In case there are too many prior algorithms, what should you do?
Option 1: If you are lucky in that all of them use the same benchmark dataset then you can compare your proporsed algorithm by using such a benchmark.
Option 2: Select a representative algorithms as baselines. The baselines should include well-known, state-of-the-art, and top-performer. Importantly, the selected baselines should cover methodologically different styles or strategies. And conduct extensive experiment with various evaluation metrics.
Option 3: Determine the formally global optimum and compare your approach against it. If your approach reach the optimum, no need to compare with local optimum algorithms at all. This is a very strong and elegant strategy when applicable. Use the following metrics:
1.Gap to optimum
2.Time to reach optimum
3.Stability over multiple runs (for stochastic algorithms)

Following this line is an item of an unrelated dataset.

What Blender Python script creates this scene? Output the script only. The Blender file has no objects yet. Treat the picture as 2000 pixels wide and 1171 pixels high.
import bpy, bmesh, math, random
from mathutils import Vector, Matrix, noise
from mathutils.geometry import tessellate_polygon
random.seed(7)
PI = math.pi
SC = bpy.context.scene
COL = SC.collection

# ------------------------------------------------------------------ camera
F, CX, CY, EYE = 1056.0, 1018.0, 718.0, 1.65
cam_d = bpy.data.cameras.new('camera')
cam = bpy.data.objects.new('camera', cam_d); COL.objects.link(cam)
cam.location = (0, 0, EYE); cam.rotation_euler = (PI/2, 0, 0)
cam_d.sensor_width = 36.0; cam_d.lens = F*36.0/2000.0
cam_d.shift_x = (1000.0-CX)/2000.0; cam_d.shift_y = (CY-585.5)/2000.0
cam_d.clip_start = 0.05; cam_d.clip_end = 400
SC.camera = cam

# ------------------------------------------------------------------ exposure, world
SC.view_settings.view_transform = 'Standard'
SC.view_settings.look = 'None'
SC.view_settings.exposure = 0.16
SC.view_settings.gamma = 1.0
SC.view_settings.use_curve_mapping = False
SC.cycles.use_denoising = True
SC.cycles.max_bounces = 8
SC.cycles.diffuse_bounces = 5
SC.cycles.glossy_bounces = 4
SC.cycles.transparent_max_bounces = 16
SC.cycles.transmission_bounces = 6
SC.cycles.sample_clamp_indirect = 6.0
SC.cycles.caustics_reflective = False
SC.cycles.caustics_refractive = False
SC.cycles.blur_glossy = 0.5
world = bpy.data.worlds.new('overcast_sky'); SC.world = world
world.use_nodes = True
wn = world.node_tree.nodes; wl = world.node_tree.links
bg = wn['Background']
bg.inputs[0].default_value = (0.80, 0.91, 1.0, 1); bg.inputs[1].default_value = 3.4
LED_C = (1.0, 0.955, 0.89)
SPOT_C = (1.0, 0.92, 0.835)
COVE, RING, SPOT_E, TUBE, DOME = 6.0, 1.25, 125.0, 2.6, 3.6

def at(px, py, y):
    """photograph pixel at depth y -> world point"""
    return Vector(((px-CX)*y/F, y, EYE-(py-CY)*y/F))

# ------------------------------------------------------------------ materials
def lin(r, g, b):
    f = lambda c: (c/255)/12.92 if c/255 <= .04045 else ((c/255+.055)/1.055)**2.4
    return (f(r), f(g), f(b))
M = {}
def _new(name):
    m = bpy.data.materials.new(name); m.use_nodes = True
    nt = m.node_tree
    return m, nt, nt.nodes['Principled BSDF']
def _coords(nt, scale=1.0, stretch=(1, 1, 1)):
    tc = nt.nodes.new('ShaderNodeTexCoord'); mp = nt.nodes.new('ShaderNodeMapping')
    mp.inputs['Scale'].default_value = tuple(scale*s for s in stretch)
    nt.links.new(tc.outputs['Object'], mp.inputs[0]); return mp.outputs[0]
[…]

If your algorithm consistently reaches or nearly reaches the global optimum:
That’s clear evidence that local-optimal algorithms (like greedy, GA, PSO, etc.) are unnecessary for comparison. You can claim your algorithm is globally optimal or near-optimal in practice. You can skip comparing with heuristic/metaheuristic baselines if:
Your algorithm reaches the global optimum in all test cases, or
It comes within a very tight tolerance (say, ≤1%) and is significantly faster.
This not only saves space and time in your paper, but also strengthens your scientific rigor, since you base your results on a provable benchmark.